EXERCISE GOAL. Return the listing below unchanged, minus its pictures.

STORED DATA.
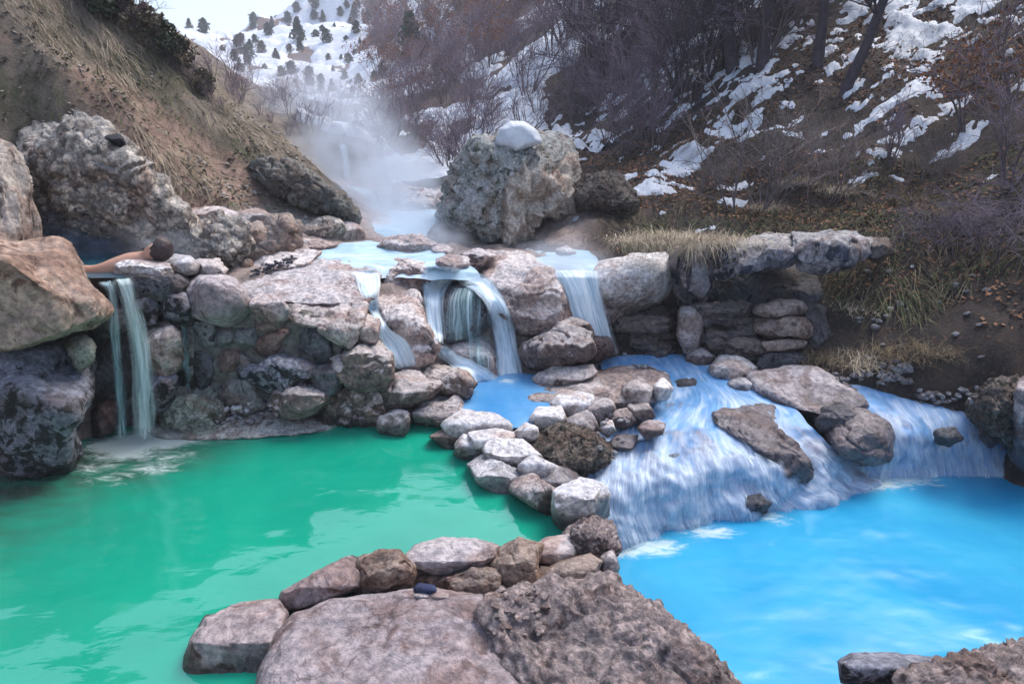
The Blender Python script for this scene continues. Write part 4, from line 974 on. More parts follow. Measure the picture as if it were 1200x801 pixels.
water_lattice('stream_water', [
 [(700,404,.15),(740,405,.14),(775,407,.14),(805,409,.12),(835,413,.11),(870,420,.10)],
 [(705,432,.10),(760,436,.08),(800,438,.08),(830,445,.07),(865,458,.05),(905,462,.03)],
 [(715,470,.03),(770,468,.02),(815,468,.02),(850,472,.02),(890,476,.01),(935,482,.0)],
 [(690,510,-.03),(745,505,-.02),(800,500,-.02),(845,500,-.02),(890,502,-.05),(950,500,-.06)],
 [(685,548,-.09),(738,538,-.07),(795,530,-.06),(855,522,-.08),(910,530,-.14),(970,520,-.17)],
 [(685,582,-.15),(735,572,-.13),(800,556,-.13),(872,548,-.15),(928,560,-.28),(988,538,-.29)],
 [(690,614,-.30),(735,602,-.29),(802,585,-.30),(878,575,-.32),(940,580,-.41),(1012,555,-.41)],
 [(700,648,-.50),(745,634,-.50),(806,615,-.50),(888,602,-.50),(957,592,-.50),(1035,568,-.50)],
 [(700,672,-.64),(745,655,-.64),(808,638,-.64),(890,624,-.64),(962,612,-.64),(1045,588,-.64)]],
 [.25, .30, .34, .42, .52, .62, .56, .75, .8], [.0, .0, .15, .40, .62, .95, 1.1, .9, .5], bumpy=[.005, .006, .010, .022, .04, .055, .06, .045, .02], veil=[0, 0, .1, .35, .6, .95, 1, 1, .6])
water_lattice('stream_water', [
 [(925,446,.03),(1020,446,.02),(1075,452,.0),(1125,458,-.02),(1180,468,-.04)],
 [(950,475,-.03),(1045,478,-.04),(1100,480,-.06),(1155,488,-.09),(1215,500,-.12)],
 [(965,505,-.14),(1060,504,-.13),(1110,506,-.18),(1165,514,-.22),(1225,524,-.28)],
 [(985,532,-.30),(1065,528,-.27),(1115,530,-.32),(1170,536,-.37),(1230,544,-.42)],
 [(985,565,-.51),(1068,557,-.5),(1120,556,-.5),(1175,557,-.5),(1235,560,-.5)],
 [(985,590,-.63),(1068,582,-.62),(1120,581,-.62),(1175,582,-.62),(1240,585,-.62)]],
 [.28, .36, .46, .52, .66, .8], [.05, .25, .42, .45, .3, .1], bumpy=[.008, .014, .022, .026, .024, .02], veil=[0, .3, .5, .6, .9, .5])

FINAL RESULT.
The Blender Python script for this scene continues. Write part 4, from line 974 on. More parts follow. Measure the picture as if it were 1200x801 pixels.
water_lattice('stream_water', [
 [(700,404,.15),(740,405,.14),(775,407,.14),(805,409,.12),(835,413,.11),(870,420,.10)],
 [(705,432,.10),(760,436,.08),(800,438,.08),(830,445,.07),(865,458,.05),(905,462,.03)],
 [(715,470,.03),(770,468,.02),(815,468,.02),(850,472,.02),(890,476,.01),(935,482,.0)],
 [(690,510,-.03),(745,505,-.02),(800,500,-.02),(845,500,-.02),(890,502,-.05),(950,500,-.06)],
 [(685,548,-.09),(738,538,-.07),(795,530,-.06),(855,522,-.08),(910,530,-.14),(970,520,-.17)],
 [(685,582,-.15),(735,572,-.13),(800,556,-.13),(872,548,-.15),(928,560,-.28),(988,538,-.29)],
 [(690,614,-.30),(735,602,-.29),(802,585,-.30),(878,575,-.32),(940,580,-.41),(1012,555,-.41)],
 [(700,648,-.50),(745,634,-.50),(806,615,-.50),(888,602,-.50),(957,592,-.50),(1035,568,-.50)],
 [(700,672,-.64),(745,655,-.64),(808,638,-.64),(890,624,-.64),(962,612,-.64),(1045,588,-.64)]],
 [.25, .30, .34, .42, .52, .62, .56, .75, .8], [.0, .0, .15, .40, .62, .95, 1.1, .9, .5], bumpy=[.005, .006, .010, .022, .04, .055, .06, .045, .02], veil=[0, 0, .1, .35, .6, .95, 1, 1, .6])
water_lattice('stream_water', [
 [(925,446,.03),(1020,446,.02),(1075,452,.0),(1125,458,-.02),(1180,468,-.04)],
 [(950,475,-.03),(1045,478,-.04),(1100,480,-.06),(1155,488,-.09),(1215,500,-.12)],
 [(965,505,-.14),(1060,504,-.13),(1110,506,-.18),(1165,514,-.22),(1225,524,-.28)],
 [(985,532,-.30),(1065,528,-.27),(1115,530,-.32),(1170,536,-.37),(1230,544,-.42)],
 [(985,565,-.51),(1068,557,-.5),(1120,556,-.5),(1175,557,-.5),(1235,560,-.5)],
 [(985,590,-.63),(1068,582,-.62),(1120,581,-.62),(1175,582,-.62),(1240,585,-.62)]],
 [.28, .36, .46, .52, .66, .8], [.05, .25, .42, .45, .3, .1], bumpy=[.008, .014, .022, .026, .024, .02], veil=[0, .3, .5, .6, .9, .5])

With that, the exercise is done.